There is an impression that it is the highest imaginable type of character to merge all one's own wishes and powers and aims in the absorbing care of other persons. Such is not, I am sorry to say, my own observation. Self-sacrifice, like many other forms of diet, is a food or a poison according as we use it. There are those who really carry it to a morbid extent, and can no more be trusted to measure out their own share of it than an opium-eater to write his own prescription. There are families where pastor and family physician have to bestir themselves all the time to defeat the plausible excuses under which the devotees of unselfishness veil their excesses. They need watching with unceasing vigilance, these people who stoutly maintain that they prefer drumsticks at dinner, and sleep best on a straw bed. One evidence of their growing demoralization is the utter disintegration in their characters of the virtue of truthfulness. No immoderately [83] unselfish person can be truthful at the same time; they are soon ready to deny that they are ever cold or hot, or hungry or thirsty, or tired --and this unblushingly, in the face of overwhelming evidence. Nothing is too indigestible for them to eat, in order to save the feelings of the cook ; and they will have the teething baby sleep with them for a dozen nights in succession, because dear Maria, his mother, really needs repose, and it is a peculiarity of theirs to be able to do without it. Truth is considered by the moralists to be a merit, as well as unselfishness; but these people simply lay it down, during their insatiate pursuit of their favorite virtue, as rich people lay down their carriage-occasionally --when they go into bankruptcy.
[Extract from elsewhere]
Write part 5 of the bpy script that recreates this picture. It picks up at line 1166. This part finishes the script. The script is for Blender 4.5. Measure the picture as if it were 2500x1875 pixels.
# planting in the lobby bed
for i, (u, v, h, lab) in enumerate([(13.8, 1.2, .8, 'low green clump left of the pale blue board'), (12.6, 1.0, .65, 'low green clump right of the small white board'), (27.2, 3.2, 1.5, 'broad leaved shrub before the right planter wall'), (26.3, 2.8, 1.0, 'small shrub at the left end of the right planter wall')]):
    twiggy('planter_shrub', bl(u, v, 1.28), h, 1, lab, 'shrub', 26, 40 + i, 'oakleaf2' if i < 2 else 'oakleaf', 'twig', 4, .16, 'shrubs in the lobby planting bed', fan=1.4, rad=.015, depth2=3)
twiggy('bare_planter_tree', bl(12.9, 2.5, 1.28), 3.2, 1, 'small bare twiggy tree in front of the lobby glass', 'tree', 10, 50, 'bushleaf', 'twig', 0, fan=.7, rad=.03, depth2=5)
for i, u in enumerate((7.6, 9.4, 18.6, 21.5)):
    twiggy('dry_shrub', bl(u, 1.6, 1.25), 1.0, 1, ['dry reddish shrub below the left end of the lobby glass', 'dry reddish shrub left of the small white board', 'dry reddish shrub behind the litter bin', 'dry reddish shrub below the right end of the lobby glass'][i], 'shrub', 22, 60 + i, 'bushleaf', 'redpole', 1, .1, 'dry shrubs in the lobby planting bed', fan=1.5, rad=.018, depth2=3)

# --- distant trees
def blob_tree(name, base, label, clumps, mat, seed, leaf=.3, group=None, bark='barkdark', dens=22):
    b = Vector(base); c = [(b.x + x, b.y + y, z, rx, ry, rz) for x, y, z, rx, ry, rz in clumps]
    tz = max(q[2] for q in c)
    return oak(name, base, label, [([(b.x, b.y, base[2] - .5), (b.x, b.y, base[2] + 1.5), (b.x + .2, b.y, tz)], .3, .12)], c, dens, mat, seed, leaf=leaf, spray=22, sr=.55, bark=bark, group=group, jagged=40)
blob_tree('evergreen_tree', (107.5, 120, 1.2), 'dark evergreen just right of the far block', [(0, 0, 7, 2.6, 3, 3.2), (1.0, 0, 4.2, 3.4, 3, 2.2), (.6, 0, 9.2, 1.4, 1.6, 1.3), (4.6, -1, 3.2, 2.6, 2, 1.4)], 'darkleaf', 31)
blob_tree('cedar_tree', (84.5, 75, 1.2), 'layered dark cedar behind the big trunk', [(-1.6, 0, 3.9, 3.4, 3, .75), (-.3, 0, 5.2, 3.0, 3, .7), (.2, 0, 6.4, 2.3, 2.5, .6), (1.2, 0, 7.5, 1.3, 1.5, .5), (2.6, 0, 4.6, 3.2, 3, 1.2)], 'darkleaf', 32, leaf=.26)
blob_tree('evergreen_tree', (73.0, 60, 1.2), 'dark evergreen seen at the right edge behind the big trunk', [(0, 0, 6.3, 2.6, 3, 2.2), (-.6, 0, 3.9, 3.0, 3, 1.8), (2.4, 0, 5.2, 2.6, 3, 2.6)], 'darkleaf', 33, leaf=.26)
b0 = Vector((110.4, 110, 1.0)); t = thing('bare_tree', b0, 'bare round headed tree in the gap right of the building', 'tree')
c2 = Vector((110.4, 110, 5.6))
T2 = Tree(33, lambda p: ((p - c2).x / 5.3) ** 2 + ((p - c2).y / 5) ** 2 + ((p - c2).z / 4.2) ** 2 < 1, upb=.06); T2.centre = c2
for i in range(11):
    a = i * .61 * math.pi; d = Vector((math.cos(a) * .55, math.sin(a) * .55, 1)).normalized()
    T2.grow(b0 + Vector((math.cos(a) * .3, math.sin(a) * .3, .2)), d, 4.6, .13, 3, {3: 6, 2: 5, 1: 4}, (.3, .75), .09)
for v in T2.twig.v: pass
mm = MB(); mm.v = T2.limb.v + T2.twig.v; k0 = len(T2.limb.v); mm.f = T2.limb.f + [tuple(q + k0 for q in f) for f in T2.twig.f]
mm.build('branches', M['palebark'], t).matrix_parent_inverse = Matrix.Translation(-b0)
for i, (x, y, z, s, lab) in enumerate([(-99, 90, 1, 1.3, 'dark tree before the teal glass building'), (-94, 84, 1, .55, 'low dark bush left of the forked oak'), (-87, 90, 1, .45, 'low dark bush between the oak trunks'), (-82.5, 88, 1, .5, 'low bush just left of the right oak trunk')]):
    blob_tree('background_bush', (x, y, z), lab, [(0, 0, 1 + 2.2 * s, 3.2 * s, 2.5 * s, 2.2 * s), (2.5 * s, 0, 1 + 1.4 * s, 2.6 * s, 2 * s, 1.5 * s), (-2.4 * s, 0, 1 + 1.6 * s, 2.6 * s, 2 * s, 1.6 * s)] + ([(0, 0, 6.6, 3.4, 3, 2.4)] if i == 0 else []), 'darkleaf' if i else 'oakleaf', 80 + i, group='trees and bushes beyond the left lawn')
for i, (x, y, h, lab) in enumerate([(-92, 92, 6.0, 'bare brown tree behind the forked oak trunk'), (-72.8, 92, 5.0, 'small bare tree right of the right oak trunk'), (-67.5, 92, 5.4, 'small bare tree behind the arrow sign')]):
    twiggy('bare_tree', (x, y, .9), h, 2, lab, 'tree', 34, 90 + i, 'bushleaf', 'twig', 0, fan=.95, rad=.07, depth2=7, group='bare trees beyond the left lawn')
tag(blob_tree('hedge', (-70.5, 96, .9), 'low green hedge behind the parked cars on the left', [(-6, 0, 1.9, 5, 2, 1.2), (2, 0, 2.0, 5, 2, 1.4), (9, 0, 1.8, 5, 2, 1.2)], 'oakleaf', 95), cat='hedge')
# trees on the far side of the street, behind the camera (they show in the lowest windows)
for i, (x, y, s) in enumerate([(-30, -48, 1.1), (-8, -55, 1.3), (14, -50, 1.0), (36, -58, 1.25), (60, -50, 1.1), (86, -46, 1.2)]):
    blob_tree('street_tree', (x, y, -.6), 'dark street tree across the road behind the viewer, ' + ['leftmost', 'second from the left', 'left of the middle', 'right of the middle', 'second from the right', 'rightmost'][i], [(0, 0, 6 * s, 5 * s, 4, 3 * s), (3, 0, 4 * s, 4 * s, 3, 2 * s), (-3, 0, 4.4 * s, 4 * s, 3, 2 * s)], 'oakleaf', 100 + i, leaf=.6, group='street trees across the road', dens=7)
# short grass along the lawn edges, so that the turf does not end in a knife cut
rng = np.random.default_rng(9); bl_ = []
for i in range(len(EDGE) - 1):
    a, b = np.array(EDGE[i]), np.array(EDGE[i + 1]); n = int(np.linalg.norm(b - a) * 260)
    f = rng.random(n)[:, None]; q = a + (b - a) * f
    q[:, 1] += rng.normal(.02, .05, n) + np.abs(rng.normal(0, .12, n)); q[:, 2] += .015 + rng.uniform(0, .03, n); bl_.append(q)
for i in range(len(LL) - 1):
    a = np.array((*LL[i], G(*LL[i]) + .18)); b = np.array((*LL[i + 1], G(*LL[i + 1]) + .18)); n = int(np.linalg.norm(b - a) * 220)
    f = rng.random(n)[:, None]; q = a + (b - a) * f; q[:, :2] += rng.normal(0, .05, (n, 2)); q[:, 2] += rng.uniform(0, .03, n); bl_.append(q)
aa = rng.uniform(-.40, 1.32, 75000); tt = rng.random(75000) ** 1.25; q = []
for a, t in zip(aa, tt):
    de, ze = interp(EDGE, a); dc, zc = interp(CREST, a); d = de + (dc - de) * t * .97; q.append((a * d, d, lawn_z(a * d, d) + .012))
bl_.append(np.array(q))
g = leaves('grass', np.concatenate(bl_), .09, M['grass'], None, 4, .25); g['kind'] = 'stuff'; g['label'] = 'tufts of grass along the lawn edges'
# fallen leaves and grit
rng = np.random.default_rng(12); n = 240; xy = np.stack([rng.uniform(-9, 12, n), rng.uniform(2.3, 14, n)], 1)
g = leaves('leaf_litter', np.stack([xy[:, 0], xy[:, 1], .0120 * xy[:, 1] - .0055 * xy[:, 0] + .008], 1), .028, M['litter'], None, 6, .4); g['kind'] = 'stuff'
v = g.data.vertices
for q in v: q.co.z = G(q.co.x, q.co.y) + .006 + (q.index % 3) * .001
But such collateral faults are not the whole evil. There are positive virtues to be cultivated as well as the negative virtue of self-surrender. It is right to do one's own work in the world, to develop one's own powers, to exercise a tonic as well as a soothing influence on those around. That was a profound remark which Charles Lamb made about himself in regard to his close and arduous supervision, for many years, of his partially insane sister. He said — I quote from memory — that though this way of life “had saved him from some vices, it had also prevented the formation of many virtues.” No person can spend the greater part of his time in a [84] constrained position, or with a tight ligature round some portion of his body, without suffering some physical retribution; and if the constraint and repression are applied to the mind instead, that also suffers. Every human being is entitled, within certain limits, to live his or her own legitimate life ; and though this may easily be made an excuse for the basest selfishness, the habit of unbroken self-sacrifice brings perils of its own just as marked, if less ignoble. There is a certain charm in it, no doubt-in feeling that self is absolutely annulled, that we live only for others, or for some one other. But this is, after all, to quit the helm of our own life, so that our vessel simply drifts before the winds of destiny. The true skill is seen when we sail as closely as possible in the face of the opposing gale, and thus extract motive power from the greatest obstacles.